● **Short task**
From the listing below, extract every line containing "script".

● **Scenes as source code**
•••

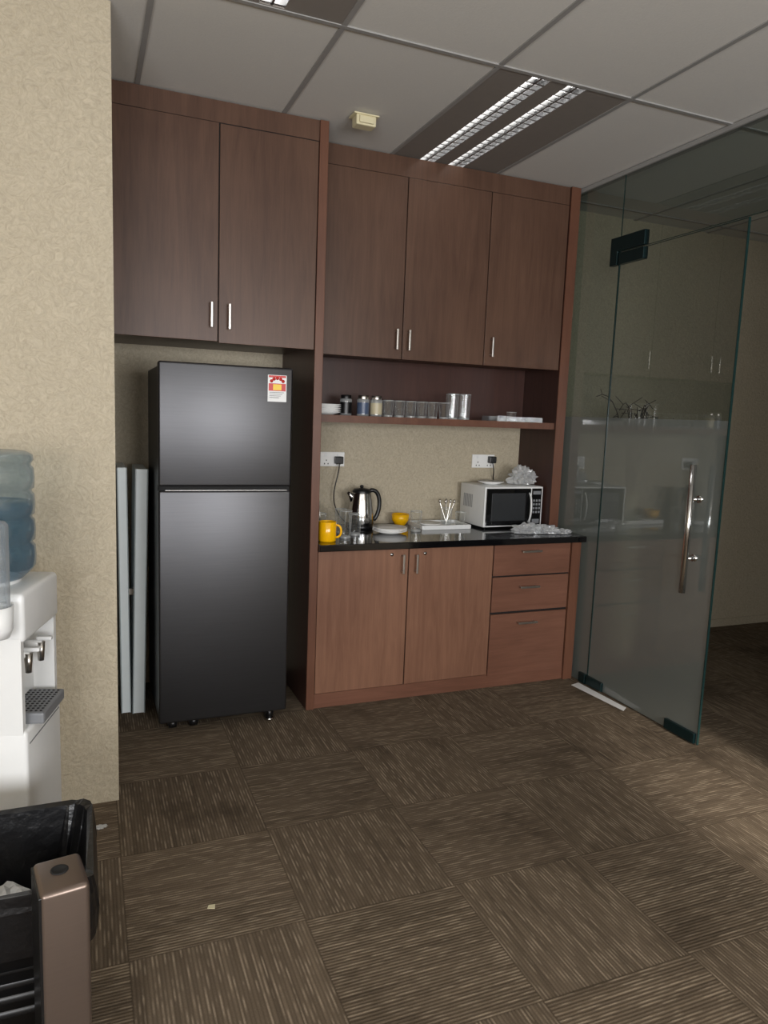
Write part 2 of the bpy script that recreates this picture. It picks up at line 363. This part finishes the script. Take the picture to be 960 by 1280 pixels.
# ------------------------------------------------------------------ fridge
f=B('refrigerator')
fx0,fx1,fy=.301,.916,3.406
f.box(fx0+.004,fx1-.004,fy+.06,4.03,.055,1.735,M_FSIDE,.006)
f.box(fx0,fx1,fy,fy+.058,1.192,1.753,M_STEEL,.010,4);f.box(fx0,fx1,fy,fy+.058,.060,1.172,M_STEEL,.010,4)
f.box(fx0+.006,fx1-.006,fy+.012,fy+.062,1.16,1.20,M_BLACKM)
f.box(fx0+.003,fx1-.003,fy+.02,fy+.0605,.075,1.74,M_BLACKM)
f.box(fx0+.03,fx1-.02,fy+.001,fy+.02,1.172,1.1755,M_CHROME)
f.box(fx0+.01,fx0+.09,fy+.02,fy+.12,1.735,1.752,M_FSIDE,.004);f.box(fx1-.09,fx1-.01,fy+.02,fy+.12,1.735,1.755,M_FSIDE,.004)
f.box(fx0+.02,fx1-.02,fy+.08,4.0,.03,.06,M_BLACKM)
for x in (fx0+.07,fx0+.17,fx1-.07):
    f.tube([(x-.018,fy+.09,.022),(x+.018,fy+.09,.022)],.022,M_BLACK,16);f.box(x-.022,x+.022,fy+.075,fy+.105,.02,.058,M_BLACK)
f.tube([(fx1-.075,fy+.045,0),(fx1-.075,fy+.045,.06)],.012,M_BLACK,12);f.tube([(fx1-.075,fy+.045,0),(fx1-.075,fy+.045,.012)],.02,M_CHROME,16)
sx0,sx1,sz0,sz1=.794,.884,1.594,1.718;e=fy-.0008
f.box(sx0,sx1,e,fy+.002,sz0,sz1,M_WHITE)
f.box(sx0+.004,sx1-.004,e-.0006,fy,sz0+.05,sz0+.085,M_RED);f.box(sx0+.004,sx1-.004,e-.0006,fy,sz0+.002,sz0+.024,M_WHITE)
f.box(sx0+.025,sx1-.025,e-.0012,fy,sz0+.054,sz0+.081,M_YELS)
f.box(sx0+.004,sx1-.004,e-.0006,fy,sz1-.012,sz1-.002,M_RED)
for k in range(5):
    a=math.radians(150-30*k);cx,cz=(sx0+sx1)/2+.032*math.cos(a),sz0+.083+.026*math.sin(a)
    f.tube([(cx,e-.0014,cz),(cx,fy,cz)],.008,M_RED,10)
for k in range(4): f.box(sx0+.008,sx1-.012-.008*k,e-.0006,fy,sz0+.042-.008*k,sz0+.0445-.008*k,M_GREY)
f.done()

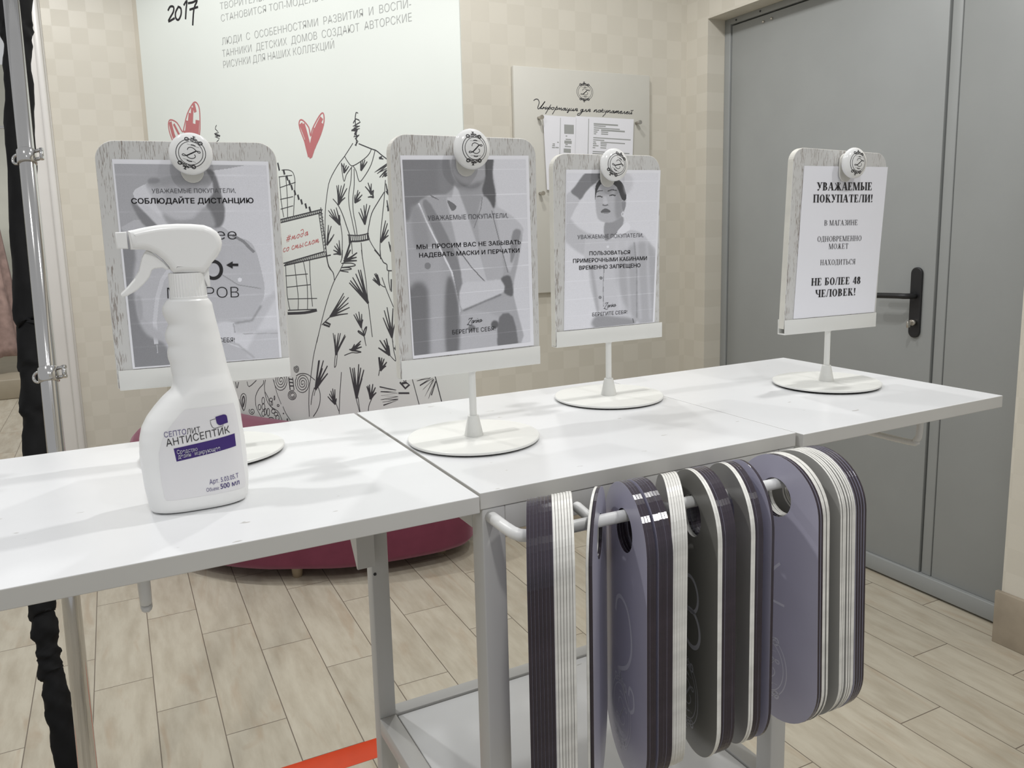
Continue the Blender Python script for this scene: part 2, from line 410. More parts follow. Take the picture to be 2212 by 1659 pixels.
_tcache = {}
def _raw(body, weight=0.0, shear=0.0):
    key = (body, weight, shear)
    if key in _tcache: return _tcache[key]
    cu = bpy.data.curves.new('tmp', 'FONT'); cu.body = body; cu.size = 1; cu.offset = weight; cu.shear = shear
    cu.resolution_u = 5
    o = bpy.data.objects.new('tmp', cu); COL.objects.link(o)
    me = bpy.data.meshes.new_from_object(o.evaluated_get(_dg()))
    V = np.array([v.co[:2] for v in me.vertices]).reshape(-1, 2); F = [tuple(p.vertices) for p in me.polygons]
    bpy.data.objects.remove(o); bpy.data.curves.remove(cu); bpy.data.meshes.remove(me)
    _tcache[key] = (V, F); return V, F
def _wid(body):
    V, F = _raw(body); return V[:, 0].max() - V[:, 0].min()
def _soft(kind):
    """the soft sign family, drawn as stem and bowl (cap height 0.727)"""
    T = .086; V, F = [], []
    def quad(q): o = len(V); V.extend(q); F.append((o, o + 1, o + 2, o + 3))
    k = .75 if kind in 'ъь' else 1.0
    x = .09
    if kind == 'ъ': quad([(.01, .727 - .075), (.12, .727 - .075), (.12, .727), (.01, .727)])
    quad([(x, 0), (x + T, 0), (x + T, .727), (x, .727)])
    y0, y1 = 0, .43; cx = x + .25; ry = (y1 - y0) / 2; rx = .20; t = .076
    quad([(x + T, 0), (cx, 0), (cx, t), (x + T, t)]); quad([(x + T, y1 - t), (cx, y1 - t), (cx, y1), (x + T, y1)])
    n = 10
    for i in range(n):
        a, b_ = -math.pi / 2 + math.pi * i / n, -math.pi / 2 + math.pi * (i + 1) / n
        quad([(cx + rx * math.cos(a), ry + ry * math.sin(a)), (cx + rx * math.cos(b_), ry + ry * math.sin(b_)), (cx + (rx - T) * math.cos(b_), ry + (ry - t) * math.sin(b_)), (cx + (rx - T) * math.cos(a), ry + (ry - t) * math.sin(a))])
    adv = .60
    if kind == 'Ы': quad([(.68, 0), (.68 + T, 0), (.68 + T, .727), (.68, .727)]); adv = .86
    return np.array(V) * np.array([k, k]), F, adv * k
def text2d(body, weight=0.0, shear=0.0):
    """flat letters, normalised so that the ink spans x 0..1 and y is in cap heights; weight > 0 thickens the strokes"""
    V, F, x = [], [], 0.0
    run = ''
    def flush():
        nonlocal run, x
        if run.strip():
            v, f = _raw(run, min(weight, 0.0)); o = len(V); V.extend([(x + p[0], p[1]) for p in v]); F.extend([tuple(i + o for i in q) for q in f])
        if run: x += _wid('Н' + run + 'Н') - _wid('НН')
        run = ''
    for ch in body:
        if ch in 'ЬЫъь':
            flush(); v, f, adv = _soft(ch); o = len(V); V.extend([(x + p[0], p[1]) for p in v]); F.extend([tuple(i + o for i in q) for q in f]); x += adv
        else: run += ch
    flush()
    if weight > 0:
        v0, f0 = list(V), list(F); V, F = [], []
        for dx, dy in ((0, 0), (weight, 0), (-weight, 0), (0, weight * .7), (0, -weight * .7)):
            o = len(V); V += [(p[0] + dx, p[1] + dy) for p in v0]; F += [tuple(i + o for i in q) for q in f0]
    V = np.array(V); V[:, 0] += V[:, 1] * shear
    x0, x1 = V[:, 0].min(), V[:, 0].max()
    return [((p[0] - x0) / (x1 - x0), p[1] / 0.727) for p in V], F

def stroke(pts, w, cyc=False):
    """flat ribbon along a polyline, in 2D"""
    P = [np.array(p[:2], float) for p in pts]
    Q = [P[0]]
    for p in P[1:]:
        if np.linalg.norm(p - Q[-1]) > 1e-9: Q.append(p)
    P = Q
    if len(P) < 2: P = [P[0], P[0] + np.array([w * 0.3, 0])]
    n = len(P); V = []
    for i in range(n):
        if cyc: a, b = P[(i - 1) % n], P[(i + 1) % n]
        else: a, b = P[max(i - 1, 0)], P[min(i + 1, n - 1)]
        t = b - a; L = np.linalg.norm(t)
        t = t / L if L > 1e-9 else (P[min(i + 1, n - 1)] - P[max(i - 1, 0)] + np.array([1e-6, 0]))
        nn = np.array([-t[1], t[0]])
        ww = (w[i] if hasattr(w, '__len__') else w) / 2
        p = P[i]
        if not cyc and i == 0: p = p - t * ww * 0.5
        if not cyc and i == n - 1: p = p + t * ww * 0.5
        V += [p + nn * ww, p - nn * ww]
    F = [(2 * i, 2 * i + 1, 2 * i + 3, 2 * i + 2) for i in range(n - 1)]
    if cyc: F.append((2 * n - 2, 2 * n - 1, 1, 0))
    return V, F
def smooth_pts(pts, k=4, cyc=False):
    P = [np.array(p, float) for p in pts]; n = len(P)
    if n < 3: return P
    out = []
    rng = range(n if cyc else n - 1)
    for i in rng:
        p0 = P[(i - 1) % n] if cyc else P[max(i - 1, 0)]
        p1, p2 = P[i], P[(i + 1) % n]
        p3 = P[(i + 2) % n] if cyc else P[min(i + 2, n - 1)]
        for j in range(k):
            t = j / k
            out.append(0.5 * ((2 * p1) + (-p0 + p2) * t + (2 * p0 - 5 * p1 + 4 * p2 - p3) * t * t + (-p0 + 3 * p1 - 3 * p2 + p3) * t ** 3))
    if not cyc: out.append(P[-1])
    return out
def ellipse(cx, cy, rx, ry, n=24, a0=0.0, a1=2 * math.pi):
    full = abs(a1 - a0 - 2 * math.pi) < 1e-6
    return [(cx + rx * math.cos(a0 + (a1 - a0) * i / (n if full else n - 1)), cy + ry * math.sin(a0 + (a1 - a0) * i / (n if full else n - 1))) for i in range(n)]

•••

● **Written response**
Write part 2 of the bpy script that recreates this picture. It picks up at line 363. This part finishes the script. Take the picture to be 960 by 1280 pixels.
Continue the Blender Python script for this scene: part 2, from line 410. More parts follow. Take the picture to be 2212 by 1659 pixels.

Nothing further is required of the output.